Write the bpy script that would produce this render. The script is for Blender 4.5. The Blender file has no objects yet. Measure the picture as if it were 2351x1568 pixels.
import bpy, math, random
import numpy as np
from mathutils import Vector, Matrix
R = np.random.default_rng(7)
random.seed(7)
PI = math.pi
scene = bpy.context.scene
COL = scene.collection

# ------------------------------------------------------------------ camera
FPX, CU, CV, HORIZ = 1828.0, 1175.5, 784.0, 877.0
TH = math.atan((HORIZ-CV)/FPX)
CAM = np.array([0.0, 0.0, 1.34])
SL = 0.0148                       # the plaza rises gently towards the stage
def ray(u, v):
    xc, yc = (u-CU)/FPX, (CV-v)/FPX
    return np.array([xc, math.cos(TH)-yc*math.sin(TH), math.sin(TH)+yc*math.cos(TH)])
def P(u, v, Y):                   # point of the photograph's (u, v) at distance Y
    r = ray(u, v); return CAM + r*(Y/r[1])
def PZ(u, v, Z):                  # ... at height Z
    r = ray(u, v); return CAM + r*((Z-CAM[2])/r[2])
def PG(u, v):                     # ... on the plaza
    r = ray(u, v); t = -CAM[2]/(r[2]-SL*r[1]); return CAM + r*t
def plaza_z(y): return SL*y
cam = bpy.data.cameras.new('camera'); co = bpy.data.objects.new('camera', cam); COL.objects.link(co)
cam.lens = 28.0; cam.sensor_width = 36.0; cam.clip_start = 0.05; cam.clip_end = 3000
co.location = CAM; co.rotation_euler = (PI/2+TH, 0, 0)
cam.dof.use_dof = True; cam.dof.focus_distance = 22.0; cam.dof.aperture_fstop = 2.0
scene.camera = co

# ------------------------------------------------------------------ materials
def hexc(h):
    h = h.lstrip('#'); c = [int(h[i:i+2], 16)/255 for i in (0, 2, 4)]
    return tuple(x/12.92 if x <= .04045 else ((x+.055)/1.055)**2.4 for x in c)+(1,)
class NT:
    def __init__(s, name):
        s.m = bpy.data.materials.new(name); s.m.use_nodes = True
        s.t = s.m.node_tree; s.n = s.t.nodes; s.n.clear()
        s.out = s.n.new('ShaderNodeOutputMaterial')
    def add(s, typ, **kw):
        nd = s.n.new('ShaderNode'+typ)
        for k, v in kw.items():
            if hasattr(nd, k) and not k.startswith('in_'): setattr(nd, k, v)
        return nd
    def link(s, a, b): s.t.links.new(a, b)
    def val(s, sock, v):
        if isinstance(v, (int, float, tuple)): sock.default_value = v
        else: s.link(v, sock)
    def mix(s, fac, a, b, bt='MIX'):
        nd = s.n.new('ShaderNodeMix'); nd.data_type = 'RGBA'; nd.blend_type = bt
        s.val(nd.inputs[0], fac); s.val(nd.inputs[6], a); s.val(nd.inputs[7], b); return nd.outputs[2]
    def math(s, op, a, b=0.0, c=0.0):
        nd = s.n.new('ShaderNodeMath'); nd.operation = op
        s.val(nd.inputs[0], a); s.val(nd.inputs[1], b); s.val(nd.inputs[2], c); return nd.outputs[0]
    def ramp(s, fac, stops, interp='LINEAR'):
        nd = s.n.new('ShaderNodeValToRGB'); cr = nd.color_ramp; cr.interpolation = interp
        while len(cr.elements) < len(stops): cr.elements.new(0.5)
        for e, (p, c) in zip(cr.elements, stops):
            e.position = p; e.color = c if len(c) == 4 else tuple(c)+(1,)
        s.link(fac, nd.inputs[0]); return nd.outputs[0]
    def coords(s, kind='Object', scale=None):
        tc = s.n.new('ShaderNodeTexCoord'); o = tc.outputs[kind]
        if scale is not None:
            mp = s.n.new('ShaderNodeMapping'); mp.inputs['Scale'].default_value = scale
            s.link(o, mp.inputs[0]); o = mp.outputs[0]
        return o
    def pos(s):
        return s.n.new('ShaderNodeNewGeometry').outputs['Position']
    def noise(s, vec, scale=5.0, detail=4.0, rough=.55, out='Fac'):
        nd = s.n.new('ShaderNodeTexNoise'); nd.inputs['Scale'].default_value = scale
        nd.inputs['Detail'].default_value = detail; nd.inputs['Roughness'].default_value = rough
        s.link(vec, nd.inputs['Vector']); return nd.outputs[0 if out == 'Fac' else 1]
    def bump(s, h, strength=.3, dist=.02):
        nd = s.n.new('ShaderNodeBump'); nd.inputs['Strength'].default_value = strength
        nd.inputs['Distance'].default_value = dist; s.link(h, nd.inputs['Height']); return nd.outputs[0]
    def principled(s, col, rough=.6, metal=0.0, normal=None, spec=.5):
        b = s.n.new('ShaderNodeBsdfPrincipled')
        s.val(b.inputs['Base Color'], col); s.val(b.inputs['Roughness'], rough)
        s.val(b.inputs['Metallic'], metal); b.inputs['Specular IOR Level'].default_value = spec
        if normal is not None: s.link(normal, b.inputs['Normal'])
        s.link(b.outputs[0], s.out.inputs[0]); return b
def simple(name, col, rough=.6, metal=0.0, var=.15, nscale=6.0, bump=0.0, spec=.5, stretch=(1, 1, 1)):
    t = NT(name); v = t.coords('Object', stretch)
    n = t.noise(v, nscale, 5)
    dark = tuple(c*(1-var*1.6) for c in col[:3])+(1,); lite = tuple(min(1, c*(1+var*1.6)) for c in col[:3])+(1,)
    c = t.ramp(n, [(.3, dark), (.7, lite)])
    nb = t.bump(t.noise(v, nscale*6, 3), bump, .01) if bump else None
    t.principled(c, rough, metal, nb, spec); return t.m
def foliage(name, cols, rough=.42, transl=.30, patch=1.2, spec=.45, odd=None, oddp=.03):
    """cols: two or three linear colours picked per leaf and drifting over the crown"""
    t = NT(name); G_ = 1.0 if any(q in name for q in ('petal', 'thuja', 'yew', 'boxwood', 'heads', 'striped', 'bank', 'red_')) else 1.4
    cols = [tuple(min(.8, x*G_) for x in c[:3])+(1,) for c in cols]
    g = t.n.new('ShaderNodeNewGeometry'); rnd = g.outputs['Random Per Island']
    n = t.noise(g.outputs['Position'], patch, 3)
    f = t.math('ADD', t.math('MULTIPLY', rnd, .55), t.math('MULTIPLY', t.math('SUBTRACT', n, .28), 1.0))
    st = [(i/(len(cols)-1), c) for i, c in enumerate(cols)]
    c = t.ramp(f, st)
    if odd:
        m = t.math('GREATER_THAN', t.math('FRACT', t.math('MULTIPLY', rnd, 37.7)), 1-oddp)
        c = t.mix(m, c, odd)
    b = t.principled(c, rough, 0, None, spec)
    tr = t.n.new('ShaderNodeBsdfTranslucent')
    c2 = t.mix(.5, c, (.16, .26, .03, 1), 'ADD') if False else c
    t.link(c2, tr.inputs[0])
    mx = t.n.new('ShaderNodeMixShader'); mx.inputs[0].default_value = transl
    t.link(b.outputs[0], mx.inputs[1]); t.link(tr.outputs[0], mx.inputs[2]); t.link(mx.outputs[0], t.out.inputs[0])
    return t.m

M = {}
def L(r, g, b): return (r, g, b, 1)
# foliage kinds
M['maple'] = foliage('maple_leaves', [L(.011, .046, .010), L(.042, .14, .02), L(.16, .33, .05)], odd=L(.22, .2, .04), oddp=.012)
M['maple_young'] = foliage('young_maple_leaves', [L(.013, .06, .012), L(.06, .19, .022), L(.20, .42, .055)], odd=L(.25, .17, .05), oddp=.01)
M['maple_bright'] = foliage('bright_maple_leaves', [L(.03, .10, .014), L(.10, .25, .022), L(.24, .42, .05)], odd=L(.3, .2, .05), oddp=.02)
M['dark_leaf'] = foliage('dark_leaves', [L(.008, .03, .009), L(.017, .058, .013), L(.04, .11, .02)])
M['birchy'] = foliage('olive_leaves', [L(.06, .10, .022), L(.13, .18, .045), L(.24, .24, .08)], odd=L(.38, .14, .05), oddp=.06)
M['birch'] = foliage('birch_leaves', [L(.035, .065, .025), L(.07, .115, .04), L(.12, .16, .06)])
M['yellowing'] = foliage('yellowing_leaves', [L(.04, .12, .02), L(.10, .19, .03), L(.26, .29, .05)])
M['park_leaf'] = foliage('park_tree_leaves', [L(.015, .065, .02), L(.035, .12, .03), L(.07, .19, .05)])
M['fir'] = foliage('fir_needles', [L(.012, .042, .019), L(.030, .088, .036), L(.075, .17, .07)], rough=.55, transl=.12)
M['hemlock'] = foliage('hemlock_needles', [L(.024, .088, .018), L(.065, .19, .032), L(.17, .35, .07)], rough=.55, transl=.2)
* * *
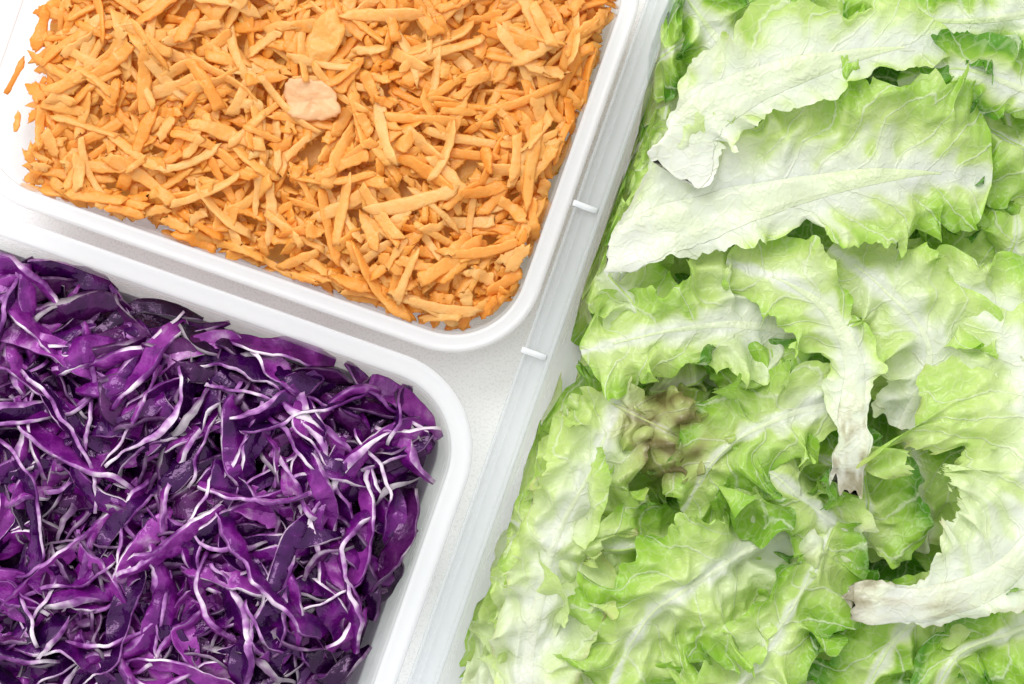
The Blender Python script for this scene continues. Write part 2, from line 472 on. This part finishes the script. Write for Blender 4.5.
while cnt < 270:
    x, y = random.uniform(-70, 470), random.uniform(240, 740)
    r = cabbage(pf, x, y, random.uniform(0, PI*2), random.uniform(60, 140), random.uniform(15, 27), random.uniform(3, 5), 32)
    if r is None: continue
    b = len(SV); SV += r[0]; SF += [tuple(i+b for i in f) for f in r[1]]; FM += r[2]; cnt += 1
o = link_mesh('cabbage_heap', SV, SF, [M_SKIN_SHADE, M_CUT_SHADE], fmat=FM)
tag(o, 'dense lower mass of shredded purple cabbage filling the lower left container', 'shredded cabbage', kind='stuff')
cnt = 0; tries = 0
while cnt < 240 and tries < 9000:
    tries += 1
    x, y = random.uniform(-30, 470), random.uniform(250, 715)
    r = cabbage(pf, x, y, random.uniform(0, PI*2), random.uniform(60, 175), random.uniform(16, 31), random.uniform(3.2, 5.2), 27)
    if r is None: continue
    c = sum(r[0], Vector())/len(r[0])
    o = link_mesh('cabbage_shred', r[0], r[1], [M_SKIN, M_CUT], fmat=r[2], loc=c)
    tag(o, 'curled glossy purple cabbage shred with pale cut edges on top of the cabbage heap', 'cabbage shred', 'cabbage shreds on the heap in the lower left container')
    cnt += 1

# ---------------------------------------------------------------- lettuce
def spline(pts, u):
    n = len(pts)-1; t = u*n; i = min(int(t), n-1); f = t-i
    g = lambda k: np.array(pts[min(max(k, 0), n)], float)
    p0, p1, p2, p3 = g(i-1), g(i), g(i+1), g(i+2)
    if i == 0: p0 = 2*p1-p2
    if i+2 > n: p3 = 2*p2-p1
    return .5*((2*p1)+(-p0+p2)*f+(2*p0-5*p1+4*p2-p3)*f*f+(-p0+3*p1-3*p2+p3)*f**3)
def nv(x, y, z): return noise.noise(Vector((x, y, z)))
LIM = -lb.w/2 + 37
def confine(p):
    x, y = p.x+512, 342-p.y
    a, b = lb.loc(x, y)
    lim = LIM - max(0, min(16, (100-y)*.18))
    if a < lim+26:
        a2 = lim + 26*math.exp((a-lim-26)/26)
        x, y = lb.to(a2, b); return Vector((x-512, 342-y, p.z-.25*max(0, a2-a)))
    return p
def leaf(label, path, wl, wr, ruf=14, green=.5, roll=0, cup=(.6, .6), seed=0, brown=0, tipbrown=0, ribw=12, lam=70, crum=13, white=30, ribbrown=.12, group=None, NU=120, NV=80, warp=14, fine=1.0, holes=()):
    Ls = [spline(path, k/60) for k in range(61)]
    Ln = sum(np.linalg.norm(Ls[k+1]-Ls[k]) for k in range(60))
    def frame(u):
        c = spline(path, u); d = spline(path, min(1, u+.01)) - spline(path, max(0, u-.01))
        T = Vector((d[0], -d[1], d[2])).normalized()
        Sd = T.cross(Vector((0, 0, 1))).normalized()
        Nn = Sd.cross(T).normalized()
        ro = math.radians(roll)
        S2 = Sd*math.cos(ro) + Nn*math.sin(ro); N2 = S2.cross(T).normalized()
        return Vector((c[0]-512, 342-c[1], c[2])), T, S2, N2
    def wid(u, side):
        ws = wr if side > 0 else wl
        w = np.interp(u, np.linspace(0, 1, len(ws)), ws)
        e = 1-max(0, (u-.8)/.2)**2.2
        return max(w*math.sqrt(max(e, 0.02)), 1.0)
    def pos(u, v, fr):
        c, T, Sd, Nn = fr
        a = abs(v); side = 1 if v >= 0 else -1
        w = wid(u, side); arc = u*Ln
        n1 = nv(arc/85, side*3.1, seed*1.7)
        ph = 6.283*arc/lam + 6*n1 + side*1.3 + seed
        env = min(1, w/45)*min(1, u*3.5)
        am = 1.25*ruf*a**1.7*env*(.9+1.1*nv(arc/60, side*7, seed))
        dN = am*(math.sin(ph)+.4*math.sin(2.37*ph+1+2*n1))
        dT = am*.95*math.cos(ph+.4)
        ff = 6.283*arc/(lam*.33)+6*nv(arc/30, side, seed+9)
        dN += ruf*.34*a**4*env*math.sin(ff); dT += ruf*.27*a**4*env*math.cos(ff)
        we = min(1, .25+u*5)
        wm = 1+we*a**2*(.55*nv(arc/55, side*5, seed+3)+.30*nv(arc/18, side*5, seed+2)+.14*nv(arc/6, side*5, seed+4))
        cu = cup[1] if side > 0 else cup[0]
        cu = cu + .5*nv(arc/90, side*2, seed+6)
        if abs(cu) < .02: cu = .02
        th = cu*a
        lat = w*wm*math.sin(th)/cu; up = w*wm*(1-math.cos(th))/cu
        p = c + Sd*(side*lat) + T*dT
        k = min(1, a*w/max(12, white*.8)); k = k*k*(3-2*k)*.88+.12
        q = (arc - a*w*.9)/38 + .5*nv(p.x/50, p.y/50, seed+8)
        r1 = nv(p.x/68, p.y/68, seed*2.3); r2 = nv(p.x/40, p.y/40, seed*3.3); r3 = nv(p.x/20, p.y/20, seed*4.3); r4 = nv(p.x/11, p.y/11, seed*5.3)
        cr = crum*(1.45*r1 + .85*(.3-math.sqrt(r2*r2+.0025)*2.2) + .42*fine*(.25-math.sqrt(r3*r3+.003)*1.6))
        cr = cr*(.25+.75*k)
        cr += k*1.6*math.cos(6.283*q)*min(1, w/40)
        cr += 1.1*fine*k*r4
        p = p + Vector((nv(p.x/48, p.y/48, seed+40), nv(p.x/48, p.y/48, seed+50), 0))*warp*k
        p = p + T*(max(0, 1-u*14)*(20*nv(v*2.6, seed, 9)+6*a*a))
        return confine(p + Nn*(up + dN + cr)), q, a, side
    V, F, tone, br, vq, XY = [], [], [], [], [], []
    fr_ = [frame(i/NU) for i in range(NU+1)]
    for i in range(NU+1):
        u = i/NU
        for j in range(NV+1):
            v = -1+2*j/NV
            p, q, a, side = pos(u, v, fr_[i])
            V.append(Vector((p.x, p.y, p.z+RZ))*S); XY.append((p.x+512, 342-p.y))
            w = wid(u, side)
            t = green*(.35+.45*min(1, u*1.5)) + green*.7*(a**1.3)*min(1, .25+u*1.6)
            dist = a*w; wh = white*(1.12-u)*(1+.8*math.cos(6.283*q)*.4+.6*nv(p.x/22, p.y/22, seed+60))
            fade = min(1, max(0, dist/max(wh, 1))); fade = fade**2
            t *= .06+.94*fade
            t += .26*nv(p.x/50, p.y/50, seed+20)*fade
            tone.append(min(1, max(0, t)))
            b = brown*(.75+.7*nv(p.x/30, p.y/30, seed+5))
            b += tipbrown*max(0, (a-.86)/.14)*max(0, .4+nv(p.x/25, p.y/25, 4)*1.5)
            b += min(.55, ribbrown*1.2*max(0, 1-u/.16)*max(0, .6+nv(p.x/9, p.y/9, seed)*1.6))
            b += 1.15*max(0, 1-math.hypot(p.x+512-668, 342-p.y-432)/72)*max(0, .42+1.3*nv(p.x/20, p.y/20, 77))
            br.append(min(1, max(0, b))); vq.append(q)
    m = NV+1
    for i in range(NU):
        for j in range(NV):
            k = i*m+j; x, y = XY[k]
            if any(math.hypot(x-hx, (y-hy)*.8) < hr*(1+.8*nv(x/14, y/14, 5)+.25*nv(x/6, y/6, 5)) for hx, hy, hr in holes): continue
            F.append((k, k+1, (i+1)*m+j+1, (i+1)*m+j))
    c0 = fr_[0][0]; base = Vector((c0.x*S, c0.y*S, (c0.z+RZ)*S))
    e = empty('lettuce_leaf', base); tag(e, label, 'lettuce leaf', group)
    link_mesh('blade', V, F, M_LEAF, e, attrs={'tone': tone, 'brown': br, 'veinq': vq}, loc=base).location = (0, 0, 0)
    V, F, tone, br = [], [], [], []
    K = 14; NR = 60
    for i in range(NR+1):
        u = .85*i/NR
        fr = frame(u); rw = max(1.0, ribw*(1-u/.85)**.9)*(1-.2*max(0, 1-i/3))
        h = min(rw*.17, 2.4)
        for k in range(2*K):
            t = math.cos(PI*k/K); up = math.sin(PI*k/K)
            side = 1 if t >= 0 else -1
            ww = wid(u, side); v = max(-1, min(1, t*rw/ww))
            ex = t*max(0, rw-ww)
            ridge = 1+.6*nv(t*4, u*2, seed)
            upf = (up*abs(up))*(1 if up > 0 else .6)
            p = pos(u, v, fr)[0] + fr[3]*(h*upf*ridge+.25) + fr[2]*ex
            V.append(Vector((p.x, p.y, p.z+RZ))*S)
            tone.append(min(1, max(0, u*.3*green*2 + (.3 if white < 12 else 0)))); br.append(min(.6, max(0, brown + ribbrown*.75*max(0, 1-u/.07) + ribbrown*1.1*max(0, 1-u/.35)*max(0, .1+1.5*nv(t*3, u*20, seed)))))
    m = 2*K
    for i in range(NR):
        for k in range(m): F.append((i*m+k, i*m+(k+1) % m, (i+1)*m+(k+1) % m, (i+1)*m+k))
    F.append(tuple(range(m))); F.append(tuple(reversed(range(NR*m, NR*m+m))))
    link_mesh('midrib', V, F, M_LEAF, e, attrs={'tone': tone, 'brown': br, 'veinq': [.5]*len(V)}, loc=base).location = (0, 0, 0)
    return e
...
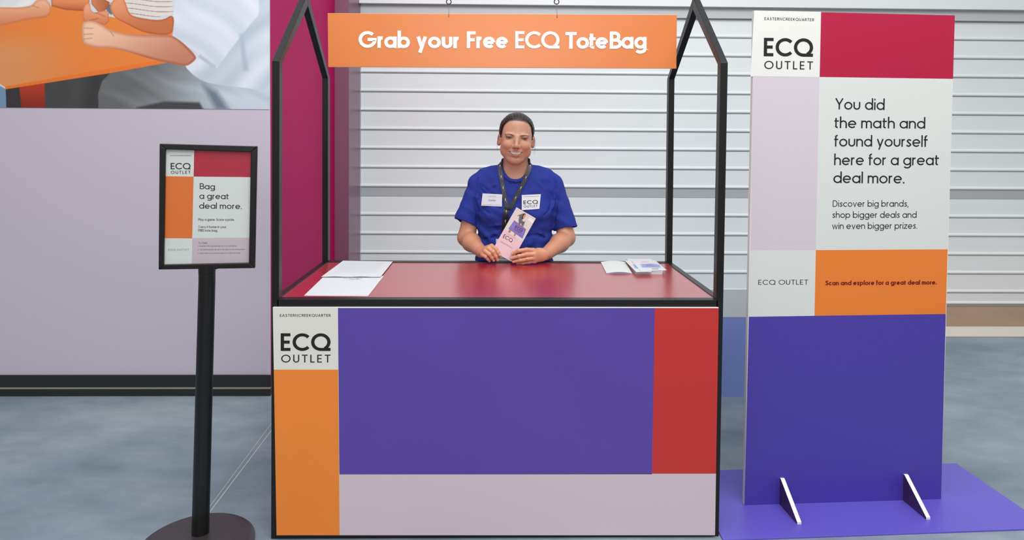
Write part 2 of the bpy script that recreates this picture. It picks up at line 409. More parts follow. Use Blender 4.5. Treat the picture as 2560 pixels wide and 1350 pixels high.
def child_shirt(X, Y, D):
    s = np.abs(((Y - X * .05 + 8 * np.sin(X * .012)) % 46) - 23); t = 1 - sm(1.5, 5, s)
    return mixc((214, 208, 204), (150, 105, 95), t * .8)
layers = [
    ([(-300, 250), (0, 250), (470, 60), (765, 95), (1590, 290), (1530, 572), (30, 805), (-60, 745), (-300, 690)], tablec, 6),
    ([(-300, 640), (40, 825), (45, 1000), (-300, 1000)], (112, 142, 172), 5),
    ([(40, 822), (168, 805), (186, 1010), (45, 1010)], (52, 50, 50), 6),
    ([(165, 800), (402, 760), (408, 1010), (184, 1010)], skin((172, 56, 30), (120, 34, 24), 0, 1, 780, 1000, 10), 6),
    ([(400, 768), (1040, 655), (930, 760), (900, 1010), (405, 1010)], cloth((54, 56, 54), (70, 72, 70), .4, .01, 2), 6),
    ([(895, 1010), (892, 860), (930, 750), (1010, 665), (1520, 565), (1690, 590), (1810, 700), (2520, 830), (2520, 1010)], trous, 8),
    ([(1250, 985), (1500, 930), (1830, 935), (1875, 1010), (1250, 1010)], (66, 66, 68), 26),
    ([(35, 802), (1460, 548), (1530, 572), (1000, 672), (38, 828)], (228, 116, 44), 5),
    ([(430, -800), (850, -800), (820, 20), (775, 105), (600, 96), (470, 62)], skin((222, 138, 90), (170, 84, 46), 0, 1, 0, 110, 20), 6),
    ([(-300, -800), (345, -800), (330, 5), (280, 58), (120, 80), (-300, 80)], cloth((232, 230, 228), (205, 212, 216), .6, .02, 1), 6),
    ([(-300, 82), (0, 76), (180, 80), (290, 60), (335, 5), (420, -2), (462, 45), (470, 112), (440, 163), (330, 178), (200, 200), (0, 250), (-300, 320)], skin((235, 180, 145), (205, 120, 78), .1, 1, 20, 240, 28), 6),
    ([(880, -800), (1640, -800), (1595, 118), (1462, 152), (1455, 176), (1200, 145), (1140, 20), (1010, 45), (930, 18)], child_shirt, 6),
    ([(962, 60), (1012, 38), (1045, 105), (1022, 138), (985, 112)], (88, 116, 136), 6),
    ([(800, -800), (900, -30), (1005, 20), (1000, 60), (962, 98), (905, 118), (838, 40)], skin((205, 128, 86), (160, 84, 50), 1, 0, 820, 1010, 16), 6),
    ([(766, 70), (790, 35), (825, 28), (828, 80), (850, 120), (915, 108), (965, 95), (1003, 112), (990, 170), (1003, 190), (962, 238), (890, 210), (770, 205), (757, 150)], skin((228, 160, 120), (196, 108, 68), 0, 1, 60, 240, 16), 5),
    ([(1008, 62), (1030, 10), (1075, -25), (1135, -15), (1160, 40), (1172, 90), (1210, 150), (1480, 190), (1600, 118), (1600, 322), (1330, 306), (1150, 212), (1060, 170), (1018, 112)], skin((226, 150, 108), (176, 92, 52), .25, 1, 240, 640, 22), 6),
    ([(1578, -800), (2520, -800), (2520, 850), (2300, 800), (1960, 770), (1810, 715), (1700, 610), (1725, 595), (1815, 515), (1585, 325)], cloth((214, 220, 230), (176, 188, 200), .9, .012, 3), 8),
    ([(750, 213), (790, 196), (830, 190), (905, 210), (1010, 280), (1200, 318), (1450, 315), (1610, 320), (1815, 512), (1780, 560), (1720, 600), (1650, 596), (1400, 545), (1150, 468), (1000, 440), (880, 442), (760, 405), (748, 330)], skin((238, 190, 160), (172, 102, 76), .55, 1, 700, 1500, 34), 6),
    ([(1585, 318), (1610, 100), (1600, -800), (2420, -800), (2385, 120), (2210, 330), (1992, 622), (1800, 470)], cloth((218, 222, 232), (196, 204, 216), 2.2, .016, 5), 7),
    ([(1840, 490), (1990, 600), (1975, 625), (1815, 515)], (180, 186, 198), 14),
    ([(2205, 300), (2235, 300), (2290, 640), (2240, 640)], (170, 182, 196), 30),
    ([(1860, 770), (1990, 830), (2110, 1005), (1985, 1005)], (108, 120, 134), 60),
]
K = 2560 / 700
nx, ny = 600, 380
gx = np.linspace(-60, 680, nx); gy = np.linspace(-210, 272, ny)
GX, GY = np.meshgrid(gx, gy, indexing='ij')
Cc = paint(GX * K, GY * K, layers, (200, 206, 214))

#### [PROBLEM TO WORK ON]
Each line from the line with "Write the bpy" to the line with "COL = scene.collection" is to be echoed exactly; both boundary lines are included, and nothing else is to be output.

#### [CORRECT RESULT]
Write the bpy script that would produce this render. The script is for Blender 4.5. The Blender file has no objects yet. Measure the picture as if it were 2351x1568 pixels.
import bpy, math, random
import numpy as np
from mathutils import Vector, Matrix
R = np.random.default_rng(7)
random.seed(7)
PI = math.pi
scene = bpy.context.scene
COL = scene.collection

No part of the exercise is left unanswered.